A similar event would be arranged at a later date in the house of the commercial minister, Mr Hilary King.
In spite of these occasional alternative arrangements, Penkovsky continued to meet Janet Chisholm virtually every week during the final three months of 1961, passing her twenty-seven rolls of exposed film, each capable of holding thirty-six exposures: a total of almost 1,000 pages of secret documentation in just three months. On top of that, he was taking ever greater risks. On one occasion he was briefly left alone in General Buzinov’s office and, spotting a secret document on the desk, proceeded to photograph its pages, hoping to complete the task before anyone entered the room.‡
Penkovsky was advised, for the third time, to stop taking unnecessary risks and to reduce the frequency of his meetings with Janet. But he paid no more than lip service to this. In Moscow, Penkovsky was his own master. He knew the city; he had his own network of contacts, both social and professional. He knew how the KGB operated and knew what the militia could and could not do. A professional; he understood the risks and could calculate them accurately. In Moscow he knew best and was careful in his own way, which did not necessarily mean observing the London and Langley-based protocols of MI6 or the CIA.

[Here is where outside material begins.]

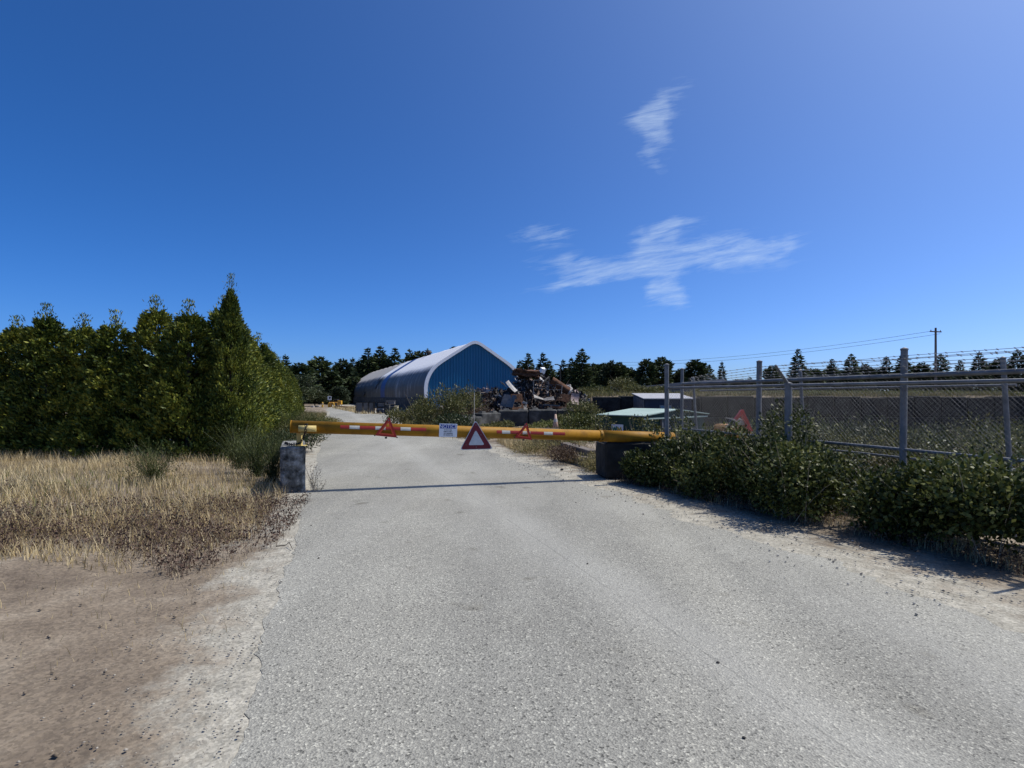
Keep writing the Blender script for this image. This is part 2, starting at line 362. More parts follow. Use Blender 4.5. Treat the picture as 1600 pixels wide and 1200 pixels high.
def ground_mat():
    m = mat('dry_dusty_earth', [(.28, (.085, .062, .042)), (.5, (.19, .15, .105)), (.72, (.33, .28, .21))], .9, .95, bump=.7, bscale=14, detail=10, speck=(55, .75, 1.25), bdist=.03)
    nt = m.node_tree; N = nt.nodes; L = nt.links; p = N['Principled BSDF']; old = p.inputs['Base Color'].links[0].from_socket
    g = N.new('ShaderNodeNewGeometry'); sp = N.new('ShaderNodeSeparateXYZ'); L.new(g.outputs['Position'], sp.inputs[0])
    def mth(op, a, b=None, c=None):
        n = N.new('ShaderNodeMath'); n.operation = op
        for i, v in enumerate((a, b, c)):
            if v is None: continue
            if isinstance(v, (int, float)): n.inputs[i].default_value = v
            else: L.new(v, n.inputs[i])
        return n.outputs[0]
    dl = mth('SUBTRACT', mth('MULTIPLY_ADD', sp.outputs[1], -.32, -.45), sp.outputs[0]); dr = mth('SUBTRACT', sp.outputs[0], mth('MULTIPLY_ADD', sp.outputs[1], -.335, 4.75))
    d = mth('MAXIMUM', mth('MULTIPLY', dl, 1.5), mth('MULTIPLY', dr, .75))
    n1 = N.new('ShaderNodeTexNoise'); n1.inputs['Scale'].default_value = 1.7; n1.inputs['Detail'].default_value = 10; n1.inputs['Roughness'].default_value = .72; L.new(g.outputs['Position'], n1.inputs[0])
    k = mth('ADD', mth('MULTIPLY', d, -1.0), mth('MULTIPLY', mth('SUBTRACT', n1.outputs[0], .5), 3.2))
    far = mth('MULTIPLY', mth('GREATER_THAN', sp.outputs[1], 47.0), .0)
    mr = N.new('ShaderNodeMapRange'); mr.interpolation_type = 'SMOOTHSTEP'; mr.inputs[1].default_value = -1.0; mr.inputs[2].default_value = -.15; L.new(k, mr.inputs[0])
    cr = N.new('ShaderNodeValToRGB'); cr.color_ramp.elements[0].position = .3; cr.color_ramp.elements[1].position = .7; cr.color_ramp.elements[0].color = (.28, .26, .208, 1); cr.color_ramp.elements[1].color = (.43, .40, .325, 1)
    n2 = N.new('ShaderNodeTexNoise'); n2.inputs['Scale'].default_value = 6; n2.inputs['Detail'].default_value = 8; L.new(g.outputs['Position'], n2.inputs[0]); L.new(n2.outputs[0], cr.inputs[0])
    vo = N.new('ShaderNodeTexVoronoi'); vo.inputs['Scale'].default_value = 70; L.new(g.outputs['Position'], vo.inputs['Vector']); sc = N.new('ShaderNodeSeparateColor'); L.new(vo.outputs['Color'], sc.inputs[0])
    r2 = N.new('ShaderNodeValToRGB'); r2.color_ramp.elements[0].color = (.66,)*3+(1,); r2.color_ramp.elements[1].color = (1.2,)*3+(1,); L.new(sc.outputs[0], r2.inputs[0])
    mu = N.new('ShaderNodeMix'); mu.data_type = 'RGBA'; mu.blend_type = 'MULTIPLY'; mu.inputs[0].default_value = 1; L.new(cr.outputs[0], mu.inputs[6]); L.new(r2.outputs[0], mu.inputs[7])
    mx = N.new('ShaderNodeMix'); mx.data_type = 'RGBA'; L.new(mr.outputs[0], mx.inputs[0]); L.new(old, mx.inputs[6]); L.new(mu.outputs[2], mx.inputs[7]); L.new(mx.outputs[2], p.inputs['Base Color'])
    return m
M['ground'] = ground_mat()
ground = link('ground', np_mesh('ground', np.stack([GX, GY, GZ], -1).reshape(-1, 3), GF, M['ground'], True)); tag(ground, kind='structure')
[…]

* When Wolfenden was posted ‘by the Daily Telegraph’ from Moscow to Washington he surprised everyone by marrying Martina Browne, the nanny of the Chisholms’ children in Moscow. He drank himself to death in Washington at the still young age of thirty-one.
† In essence, the Head of Chancery is the head of the political section of the embassy but he or she also has overall responsibility for staff management, morale and welfare, and is generally the coordinator of the work of all sections on behalf of the Ambassador.
‡ General Buzinov was Chief Marshal Varentsov’s aide.